Enflasyonun yılı yüzde 50 ile kapatacağını düşünüyoruz

Kurlar tarafında ise, görüşlerimizi değiştirmiyoruz. Rezervlerin tarihi dip seviyelerine azaldığı, cari açık ve dış ticaret açığının bu kadar yükseldiği bir ortamda dolarda yükselişin devam edeceğini yeni rekorların geleceğini düşünüyoruz. Faiz artırımları gelir ise kurlarda düşüş yaşanır mı sorusu çok sık geliyor. Burada önemli olan faiz artırımının olması değil ne kadar olabileceğidir. Enflasyonu yıl sonunda yüzde 50 kapatacağını düşünüyoruz. Yani faizler yüzde 50’nin üzerinde olmadığı sürece kurdaki yükselişler dursa bile sonrasında tekrar devam edebilir.

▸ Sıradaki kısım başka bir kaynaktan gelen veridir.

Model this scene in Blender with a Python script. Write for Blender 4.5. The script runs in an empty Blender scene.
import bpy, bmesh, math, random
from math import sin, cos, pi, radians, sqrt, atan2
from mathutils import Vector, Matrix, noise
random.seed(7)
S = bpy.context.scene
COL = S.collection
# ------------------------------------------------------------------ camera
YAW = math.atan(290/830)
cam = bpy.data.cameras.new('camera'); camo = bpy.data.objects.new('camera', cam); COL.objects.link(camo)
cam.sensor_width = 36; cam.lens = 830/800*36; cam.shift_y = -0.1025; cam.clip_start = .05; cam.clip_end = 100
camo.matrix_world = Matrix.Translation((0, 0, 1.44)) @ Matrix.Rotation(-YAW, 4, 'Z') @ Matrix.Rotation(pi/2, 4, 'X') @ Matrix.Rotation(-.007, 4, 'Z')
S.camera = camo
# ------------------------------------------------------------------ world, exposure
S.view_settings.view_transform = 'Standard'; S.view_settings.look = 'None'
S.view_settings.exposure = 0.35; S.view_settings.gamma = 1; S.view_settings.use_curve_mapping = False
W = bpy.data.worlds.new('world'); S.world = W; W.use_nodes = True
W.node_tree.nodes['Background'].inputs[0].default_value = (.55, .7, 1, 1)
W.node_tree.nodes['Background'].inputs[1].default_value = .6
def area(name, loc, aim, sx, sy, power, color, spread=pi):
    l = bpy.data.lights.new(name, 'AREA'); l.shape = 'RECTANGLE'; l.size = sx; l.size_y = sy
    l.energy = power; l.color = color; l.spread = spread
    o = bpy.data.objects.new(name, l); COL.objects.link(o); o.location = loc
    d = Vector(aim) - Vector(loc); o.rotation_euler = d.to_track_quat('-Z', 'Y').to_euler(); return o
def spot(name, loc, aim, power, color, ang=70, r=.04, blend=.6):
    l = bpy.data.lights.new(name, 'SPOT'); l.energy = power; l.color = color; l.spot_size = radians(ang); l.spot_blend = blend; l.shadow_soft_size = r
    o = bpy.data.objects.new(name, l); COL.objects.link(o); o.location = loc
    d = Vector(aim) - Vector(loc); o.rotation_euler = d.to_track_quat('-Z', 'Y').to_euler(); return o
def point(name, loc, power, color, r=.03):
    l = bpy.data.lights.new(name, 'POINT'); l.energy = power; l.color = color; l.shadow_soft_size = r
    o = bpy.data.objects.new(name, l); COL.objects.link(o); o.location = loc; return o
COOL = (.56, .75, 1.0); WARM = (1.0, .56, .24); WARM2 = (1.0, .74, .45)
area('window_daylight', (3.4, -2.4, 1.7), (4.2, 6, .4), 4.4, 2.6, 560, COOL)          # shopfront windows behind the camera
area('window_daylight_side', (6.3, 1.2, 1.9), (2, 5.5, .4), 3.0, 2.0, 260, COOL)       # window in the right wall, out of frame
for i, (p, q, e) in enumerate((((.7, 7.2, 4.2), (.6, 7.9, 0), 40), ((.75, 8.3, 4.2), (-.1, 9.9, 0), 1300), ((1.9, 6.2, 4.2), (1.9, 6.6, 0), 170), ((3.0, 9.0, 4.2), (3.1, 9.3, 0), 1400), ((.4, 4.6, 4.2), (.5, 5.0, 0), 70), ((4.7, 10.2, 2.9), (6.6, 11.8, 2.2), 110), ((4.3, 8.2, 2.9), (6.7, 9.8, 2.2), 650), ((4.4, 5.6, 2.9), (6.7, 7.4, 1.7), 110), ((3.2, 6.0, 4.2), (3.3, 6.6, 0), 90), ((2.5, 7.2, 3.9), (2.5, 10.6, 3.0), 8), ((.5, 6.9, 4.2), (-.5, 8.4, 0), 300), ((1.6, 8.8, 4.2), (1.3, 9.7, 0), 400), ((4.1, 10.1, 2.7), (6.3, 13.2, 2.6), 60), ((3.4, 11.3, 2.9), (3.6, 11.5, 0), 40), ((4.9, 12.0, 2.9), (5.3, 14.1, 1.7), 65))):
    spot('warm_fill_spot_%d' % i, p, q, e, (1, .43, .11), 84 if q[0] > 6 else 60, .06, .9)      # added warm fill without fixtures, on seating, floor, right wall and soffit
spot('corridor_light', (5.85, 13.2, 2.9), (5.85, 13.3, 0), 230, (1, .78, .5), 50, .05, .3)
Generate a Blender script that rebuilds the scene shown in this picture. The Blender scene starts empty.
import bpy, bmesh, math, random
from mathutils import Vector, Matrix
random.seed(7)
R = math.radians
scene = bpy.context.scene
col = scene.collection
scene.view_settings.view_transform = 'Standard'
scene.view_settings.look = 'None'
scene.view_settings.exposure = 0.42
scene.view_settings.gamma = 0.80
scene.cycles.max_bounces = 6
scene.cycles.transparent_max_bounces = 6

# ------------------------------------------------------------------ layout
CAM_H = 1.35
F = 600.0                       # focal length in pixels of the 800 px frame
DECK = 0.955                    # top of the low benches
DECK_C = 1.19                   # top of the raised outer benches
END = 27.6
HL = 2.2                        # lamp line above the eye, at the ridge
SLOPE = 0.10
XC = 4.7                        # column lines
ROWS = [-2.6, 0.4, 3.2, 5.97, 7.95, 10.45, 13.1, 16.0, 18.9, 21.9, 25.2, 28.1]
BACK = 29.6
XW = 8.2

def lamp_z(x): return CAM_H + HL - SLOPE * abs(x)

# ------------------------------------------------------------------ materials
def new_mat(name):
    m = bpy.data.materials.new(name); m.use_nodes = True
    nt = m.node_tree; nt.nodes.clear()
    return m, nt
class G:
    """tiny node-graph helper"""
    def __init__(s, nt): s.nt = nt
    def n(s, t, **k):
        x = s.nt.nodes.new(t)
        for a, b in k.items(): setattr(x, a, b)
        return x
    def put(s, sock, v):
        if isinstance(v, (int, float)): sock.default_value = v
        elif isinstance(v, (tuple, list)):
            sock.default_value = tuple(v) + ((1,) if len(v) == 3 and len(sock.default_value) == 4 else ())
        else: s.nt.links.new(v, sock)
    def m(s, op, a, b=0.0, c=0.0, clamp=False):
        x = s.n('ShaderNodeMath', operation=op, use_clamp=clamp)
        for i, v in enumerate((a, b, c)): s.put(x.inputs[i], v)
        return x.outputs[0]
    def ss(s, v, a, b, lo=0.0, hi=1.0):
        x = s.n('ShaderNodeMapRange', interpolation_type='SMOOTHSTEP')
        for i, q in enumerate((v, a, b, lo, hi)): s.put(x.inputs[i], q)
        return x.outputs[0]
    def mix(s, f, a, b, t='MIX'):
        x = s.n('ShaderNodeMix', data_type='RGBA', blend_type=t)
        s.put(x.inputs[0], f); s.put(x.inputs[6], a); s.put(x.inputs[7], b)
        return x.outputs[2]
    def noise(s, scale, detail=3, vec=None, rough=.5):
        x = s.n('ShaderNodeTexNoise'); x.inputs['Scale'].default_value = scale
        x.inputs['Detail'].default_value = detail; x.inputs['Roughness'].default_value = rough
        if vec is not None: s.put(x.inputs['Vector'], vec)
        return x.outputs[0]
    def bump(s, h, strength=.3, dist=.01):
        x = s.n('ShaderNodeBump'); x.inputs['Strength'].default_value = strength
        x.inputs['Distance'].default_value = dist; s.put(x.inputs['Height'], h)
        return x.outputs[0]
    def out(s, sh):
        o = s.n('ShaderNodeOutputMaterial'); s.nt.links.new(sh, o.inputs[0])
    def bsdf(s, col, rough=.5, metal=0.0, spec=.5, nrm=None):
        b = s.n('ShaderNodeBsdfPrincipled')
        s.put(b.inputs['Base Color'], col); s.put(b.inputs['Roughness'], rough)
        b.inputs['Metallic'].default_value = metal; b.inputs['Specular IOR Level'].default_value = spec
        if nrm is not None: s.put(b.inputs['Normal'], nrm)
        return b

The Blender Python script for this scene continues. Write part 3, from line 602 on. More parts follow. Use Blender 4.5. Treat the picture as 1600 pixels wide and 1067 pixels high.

Yabancı yatırım bankalarının 22 Haziran’daki TCMB toplantısında faiz artırımı beklentilerine katılıyoruz. Çünkü Sayın Mehmet Şimşek’in yaptığı konuşmada ekonomi normlarına geri dönüleceğini söylemesi ve yeni bir TCMB Başkanı atanması bir yandan faiz artırımlarının öncü sinyali olduğunu düşünüyoruz. Burada ayrıştığımız nokta sadece yabancı yatırım bankaları kadar yüksek bir faiz beklentimizin olmaması. Yerel seçimlere gidilen süreçte yüksek faiz artırımları beklemiyor faizlerin daha sınırlı kalacağını düşünüyoruz.